> Data provided
>>>

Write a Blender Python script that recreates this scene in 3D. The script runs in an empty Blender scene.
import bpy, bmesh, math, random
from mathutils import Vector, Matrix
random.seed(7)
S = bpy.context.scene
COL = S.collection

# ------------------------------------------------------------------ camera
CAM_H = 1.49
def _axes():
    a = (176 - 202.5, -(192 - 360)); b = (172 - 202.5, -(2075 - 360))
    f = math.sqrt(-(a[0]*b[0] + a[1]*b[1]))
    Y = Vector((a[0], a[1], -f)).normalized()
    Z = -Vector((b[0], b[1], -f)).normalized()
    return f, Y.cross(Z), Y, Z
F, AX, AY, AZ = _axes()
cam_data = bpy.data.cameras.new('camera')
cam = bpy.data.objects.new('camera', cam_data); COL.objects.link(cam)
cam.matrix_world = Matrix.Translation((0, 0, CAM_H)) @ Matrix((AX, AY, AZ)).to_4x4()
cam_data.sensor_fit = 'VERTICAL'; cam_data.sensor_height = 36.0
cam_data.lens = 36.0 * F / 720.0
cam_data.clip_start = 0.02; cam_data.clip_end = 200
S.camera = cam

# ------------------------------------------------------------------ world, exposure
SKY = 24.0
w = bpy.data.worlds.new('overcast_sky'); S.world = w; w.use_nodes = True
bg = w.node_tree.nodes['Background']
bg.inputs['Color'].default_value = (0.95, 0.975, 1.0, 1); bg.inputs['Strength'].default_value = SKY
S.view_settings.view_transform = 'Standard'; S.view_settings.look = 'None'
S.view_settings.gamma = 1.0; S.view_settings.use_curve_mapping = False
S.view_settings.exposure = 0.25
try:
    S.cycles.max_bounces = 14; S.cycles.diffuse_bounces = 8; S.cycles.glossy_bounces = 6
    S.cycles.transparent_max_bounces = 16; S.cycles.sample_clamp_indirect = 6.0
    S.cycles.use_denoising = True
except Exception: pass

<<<

> Job
Please repeat the listing above in full and exactly.

> Exercise response
Write a Blender Python script that recreates this scene in 3D. The script runs in an empty Blender scene.
import bpy, bmesh, math, random
from mathutils import Vector, Matrix
random.seed(7)
S = bpy.context.scene
COL = S.collection

# ------------------------------------------------------------------ camera
CAM_H = 1.49
def _axes():
    a = (176 - 202.5, -(192 - 360)); b = (172 - 202.5, -(2075 - 360))
    f = math.sqrt(-(a[0]*b[0] + a[1]*b[1]))
    Y = Vector((a[0], a[1], -f)).normalized()
    Z = -Vector((b[0], b[1], -f)).normalized()
    return f, Y.cross(Z), Y, Z
F, AX, AY, AZ = _axes()
cam_data = bpy.data.cameras.new('camera')
cam = bpy.data.objects.new('camera', cam_data); COL.objects.link(cam)
cam.matrix_world = Matrix.Translation((0, 0, CAM_H)) @ Matrix((AX, AY, AZ)).to_4x4()
cam_data.sensor_fit = 'VERTICAL'; cam_data.sensor_height = 36.0
cam_data.lens = 36.0 * F / 720.0
cam_data.clip_start = 0.02; cam_data.clip_end = 200
S.camera = cam

# ------------------------------------------------------------------ world, exposure
SKY = 24.0
w = bpy.data.worlds.new('overcast_sky'); S.world = w; w.use_nodes = True
bg = w.node_tree.nodes['Background']
bg.inputs['Color'].default_value = (0.95, 0.975, 1.0, 1); bg.inputs['Strength'].default_value = SKY
S.view_settings.view_transform = 'Standard'; S.view_settings.look = 'None'
S.view_settings.gamma = 1.0; S.view_settings.use_curve_mapping = False
S.view_settings.exposure = 0.25
try:
    S.cycles.max_bounces = 14; S.cycles.diffuse_bounces = 8; S.cycles.glossy_bounces = 6
    S.cycles.transparent_max_bounces = 16; S.cycles.sample_clamp_indirect = 6.0
    S.cycles.use_denoising = True
except Exception: pass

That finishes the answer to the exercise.